# Supplied data
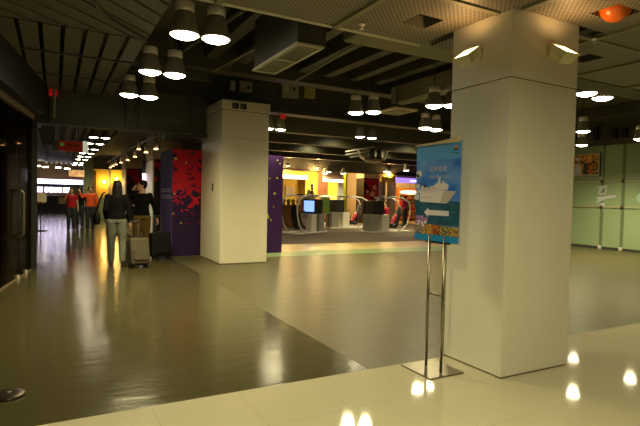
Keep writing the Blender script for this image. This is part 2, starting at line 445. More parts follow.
tag(MB().tube([(-.2, 4.2, 3.33), (.5, 6.0, 3.33), (1.0, 6.6, 3.33)], .02, 6).build('conduit_pipe', 'beam'), 'slanting pipe under the angled ceiling boards at the top left corner', 'pipe')
# cross beam and bulkhead
b = MB()
b.box(-3, 2.955, 10.98, 11.03, 2.74, 3.55).box(-3, 2.955, 10.86, 11.15, 2.70, 2.745).box(-3, 2.955, 10.86, 11.15, 3.52, 3.56)
for x in (-.1, 1.28, 1.52, 2.6): b.box(x, x+.03, 10.88, 10.98, 2.745, 3.52)
struct(b.build('trim_60', 'beam'), 'dark steel cross beam over the corridor mouth')
struct(MB().box(-3, 30, 11.05, 11.15, 3.56, 4.3).build('wall_header', 'beam'), 'dark bulkhead above the cross beam')
b = MB().box(4.02, 30, 10.98, 11.15, 3.42, 3.56).box(4.02, 30, 10.80, 11.15, 3.38, 3.43)
struct(b.build('trim_61', 'beam'), 'steel edge of the bulkhead right of the far pillar')
b = MB(); b.box(-.3, 2.0, 8.9, 9.2, 3.62, 3.8).box(-.3, 2.6, 9.45, 9.6, 3.6, 3.72)
struct(b.build('trim_62', 'beam'), 'horizontal beams behind the lamps above the far pillar')
# ribbed deck over the right
b = MB()
for k in range(12):
    x = 2.4+k*.62
    b.box(x, x+.2, 4.3, 9.1, 3.92, 4.3)
struct(b.build('ceiling', 'beam'), 'ribs of the concrete deck above the hanging lamps')
struct(MB().box(2.0, 12, 9.15, 9.5, 3.75, 4.3).build('trim_63', 'beam'), 'cross beam closing the ribbed deck')
b = MB().smooth()
b.sm = False
b.box(2.62, 9.4, 4.02, 4.5, 3.02, 3.40, .03)
struct(b.build('trim_64', 'duct'), 'olive boxed duct behind the perforated ceiling edge')
b = MB().box(6.6, 6.95, 5.0, 9.1, 3.55, 3.9)
struct(b.build('trim_65', 'duct'), 'olive duct running away behind the hanging lamps')
# corridor and games hall ceilings
struct(MB().box(-3, 4.0, 11.2, 46, 3.5, 3.6).build('ceiling', 'slab'), 'dark corridor ceiling')
struct(MB().box(4.0, 30, 11.2, 30, 3.75, 3.85).build('ceiling', 'slab'), 'dark ceiling of the games hall')
for k, y in enumerate((13.2, 15.8, 18.6, 21.4)):
    struct(MB().box(4.0, 26, y, y+.35, 3.3, 3.75).build('trim_%d' % (70+k), 'beam'))
struct(MB().box(9, 30, 23.5, 23.9, 2.85, 3.75).build('trim_80', 'slab'), 'brown fascia above the shops')
struct(MB().box(12.7, 13.9, 23.5, 23.56, 2.3, 2.85).build('trim_82', 'brown_wall'))
struct(MB().box(3.98, 4.05, 12.5, 30, 2.75, 3.75).build('trim_81', 'beam'))
for k in range(9):
    struct(MB().box(-.6+.3*k, -.42+.3*k, 11.2, 40, 3.38, 3.42).build('trim_%d' % (85+k), 'slab'))

# ---------------------------------------------------------------- pillars
def near_pillar():
    x0, x1, y0, y1 = 3.122, 3.929, 2.742, 3.394
    t = struct(thing('pillar', 'large square white clad pillar in the right foreground', 'pillar', (x0, y0, 0)))
    dx, dy = x1-x0, y1-y0
    MB().box(.006, dx-.006, .006, dy-.006, 0, 2.96).build('core', 'seam', t)
    b = MB().box(0, dx, 0, dy, .012, 2.378, .004)
    b.build('lower_cladding', 'pillar', t)
    MB().box(0, dx, 0, dy, 2.386, 2.955, .004).build('upper_cladding', 'pillar', t)
    MB().box(.055, .058, -.0012, .01, .02, 2.37).box(dx-.05, dx-.047, -.0012, .01, .02, 2.37).build('panel_joint', 'pillar_far', t)
    return t
near_pillar()
def far_pillar():
    x0, x1, y0, y1 = 2.975, 3.998, 9.85, 11.38
    t = struct(thing('pillar', 'cream clad pillar in the middle distance beside the purple kiosk', 'pillar', (x0, y0, 0)))
    dx, dy = x1-x0, y1-y0
    MB().box(.008, dx-.008, .008, dy-.008, 0, 3.34).build('core', 'seam', t)
    MB().box(0, dx, 0, dy, .015, 2.588, .004).build('lower_cladding', 'pillar_far', t)
    MB().box(0.003, dx-.003, 0.003, dy, 2.592, 3.15, .004).build('upper_cladding', 'pillar_far', t)
    MB().box(-.015, dx+.015, -.02, dy, 3.165, 3.355, .006).build('top_band', 'pillar_far', t)
    for k in range(2):
        b = MB().box(.20+.17*k, .33+.17*k, -.06, -.021, 3.18, 3.30, .004).m(1)
        for q in (.035, .075): b.box(.20+.17*k+q, .22+.17*k+q, -.063, -.06, 3.22, 3.25)
        b.build('socket', ['grille', 'black'], t)
    MB().box(-.012, .0, .55, .62, 1.50, 1.66).build('latch', 'dark_grey', t)
far_pillar()
def shop_pillar(x0, y0, label, mural='red_mural', dx=1.02, dy=1.5, ztop=3.5, core='white_p'):
    t = struct(thing('pillar', label, 'pillar', (x0, y0, 0)))
    MB().box(0, dx, 0, dy, 2.62, ztop).build('upper_cladding', 'cream', t)
    MB().box(.004, dx-.004, .004, dy, 0, 2.6).build('core', core, t)
    MB().box(.05, dx-.01, -.02, .003, .02, 2.6).build('poster_wrap', mural, t)
    return t
shop_pillar(2.975, 17.9, 'corridor pillar with black and red poster wrap behind the purple kiosk')
shop_pillar(2.975, 25.4, 'second corridor pillar with black and red poster wrap, further off')
p3 = shop_pillar(15.65, 24.0, 'games hall pillar with dark red poster and beige top', ztop=3.7, core='dark_brown', dy=.8)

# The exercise
Please set down each line of the data above exactly as written, without the pictures.

# Exercise output
Keep writing the Blender script for this image. This is part 2, starting at line 445. More parts follow.
tag(MB().tube([(-.2, 4.2, 3.33), (.5, 6.0, 3.33), (1.0, 6.6, 3.33)], .02, 6).build('conduit_pipe', 'beam'), 'slanting pipe under the angled ceiling boards at the top left corner', 'pipe')
# cross beam and bulkhead
b = MB()
b.box(-3, 2.955, 10.98, 11.03, 2.74, 3.55).box(-3, 2.955, 10.86, 11.15, 2.70, 2.745).box(-3, 2.955, 10.86, 11.15, 3.52, 3.56)
for x in (-.1, 1.28, 1.52, 2.6): b.box(x, x+.03, 10.88, 10.98, 2.745, 3.52)
struct(b.build('trim_60', 'beam'), 'dark steel cross beam over the corridor mouth')
struct(MB().box(-3, 30, 11.05, 11.15, 3.56, 4.3).build('wall_header', 'beam'), 'dark bulkhead above the cross beam')
b = MB().box(4.02, 30, 10.98, 11.15, 3.42, 3.56).box(4.02, 30, 10.80, 11.15, 3.38, 3.43)
struct(b.build('trim_61', 'beam'), 'steel edge of the bulkhead right of the far pillar')
b = MB(); b.box(-.3, 2.0, 8.9, 9.2, 3.62, 3.8).box(-.3, 2.6, 9.45, 9.6, 3.6, 3.72)
struct(b.build('trim_62', 'beam'), 'horizontal beams behind the lamps above the far pillar')
# ribbed deck over the right
b = MB()
for k in range(12):
    x = 2.4+k*.62
    b.box(x, x+.2, 4.3, 9.1, 3.92, 4.3)
struct(b.build('ceiling', 'beam'), 'ribs of the concrete deck above the hanging lamps')
struct(MB().box(2.0, 12, 9.15, 9.5, 3.75, 4.3).build('trim_63', 'beam'), 'cross beam closing the ribbed deck')
b = MB().smooth()
b.sm = False
b.box(2.62, 9.4, 4.02, 4.5, 3.02, 3.40, .03)
struct(b.build('trim_64', 'duct'), 'olive boxed duct behind the perforated ceiling edge')
b = MB().box(6.6, 6.95, 5.0, 9.1, 3.55, 3.9)
struct(b.build('trim_65', 'duct'), 'olive duct running away behind the hanging lamps')
# corridor and games hall ceilings
struct(MB().box(-3, 4.0, 11.2, 46, 3.5, 3.6).build('ceiling', 'slab'), 'dark corridor ceiling')
struct(MB().box(4.0, 30, 11.2, 30, 3.75, 3.85).build('ceiling', 'slab'), 'dark ceiling of the games hall')
for k, y in enumerate((13.2, 15.8, 18.6, 21.4)):
    struct(MB().box(4.0, 26, y, y+.35, 3.3, 3.75).build('trim_%d' % (70+k), 'beam'))
struct(MB().box(9, 30, 23.5, 23.9, 2.85, 3.75).build('trim_80', 'slab'), 'brown fascia above the shops')
struct(MB().box(12.7, 13.9, 23.5, 23.56, 2.3, 2.85).build('trim_82', 'brown_wall'))
struct(MB().box(3.98, 4.05, 12.5, 30, 2.75, 3.75).build('trim_81', 'beam'))
for k in range(9):
    struct(MB().box(-.6+.3*k, -.42+.3*k, 11.2, 40, 3.38, 3.42).build('trim_%d' % (85+k), 'slab'))

# ---------------------------------------------------------------- pillars
def near_pillar():
    x0, x1, y0, y1 = 3.122, 3.929, 2.742, 3.394
    t = struct(thing('pillar', 'large square white clad pillar in the right foreground', 'pillar', (x0, y0, 0)))
    dx, dy = x1-x0, y1-y0
    MB().box(.006, dx-.006, .006, dy-.006, 0, 2.96).build('core', 'seam', t)
    b = MB().box(0, dx, 0, dy, .012, 2.378, .004)
    b.build('lower_cladding', 'pillar', t)
    MB().box(0, dx, 0, dy, 2.386, 2.955, .004).build('upper_cladding', 'pillar', t)
    MB().box(.055, .058, -.0012, .01, .02, 2.37).box(dx-.05, dx-.047, -.0012, .01, .02, 2.37).build('panel_joint', 'pillar_far', t)
    return t
near_pillar()
def far_pillar():
    x0, x1, y0, y1 = 2.975, 3.998, 9.85, 11.38
    t = struct(thing('pillar', 'cream clad pillar in the middle distance beside the purple kiosk', 'pillar', (x0, y0, 0)))
    dx, dy = x1-x0, y1-y0
    MB().box(.008, dx-.008, .008, dy-.008, 0, 3.34).build('core', 'seam', t)
    MB().box(0, dx, 0, dy, .015, 2.588, .004).build('lower_cladding', 'pillar_far', t)
    MB().box(0.003, dx-.003, 0.003, dy, 2.592, 3.15, .004).build('upper_cladding', 'pillar_far', t)
    MB().box(-.015, dx+.015, -.02, dy, 3.165, 3.355, .006).build('top_band', 'pillar_far', t)
    for k in range(2):
        b = MB().box(.20+.17*k, .33+.17*k, -.06, -.021, 3.18, 3.30, .004).m(1)
        for q in (.035, .075): b.box(.20+.17*k+q, .22+.17*k+q, -.063, -.06, 3.22, 3.25)
        b.build('socket', ['grille', 'black'], t)
    MB().box(-.012, .0, .55, .62, 1.50, 1.66).build('latch', 'dark_grey', t)
far_pillar()
def shop_pillar(x0, y0, label, mural='red_mural', dx=1.02, dy=1.5, ztop=3.5, core='white_p'):
    t = struct(thing('pillar', label, 'pillar', (x0, y0, 0)))
    MB().box(0, dx, 0, dy, 2.62, ztop).build('upper_cladding', 'cream', t)
    MB().box(.004, dx-.004, .004, dy, 0, 2.6).build('core', core, t)
    MB().box(.05, dx-.01, -.02, .003, .02, 2.6).build('poster_wrap', mural, t)
    return t
shop_pillar(2.975, 17.9, 'corridor pillar with black and red poster wrap behind the purple kiosk')
shop_pillar(2.975, 25.4, 'second corridor pillar with black and red poster wrap, further off')
p3 = shop_pillar(15.65, 24.0, 'games hall pillar with dark red poster and beige top', ztop=3.7, core='dark_brown', dy=.8)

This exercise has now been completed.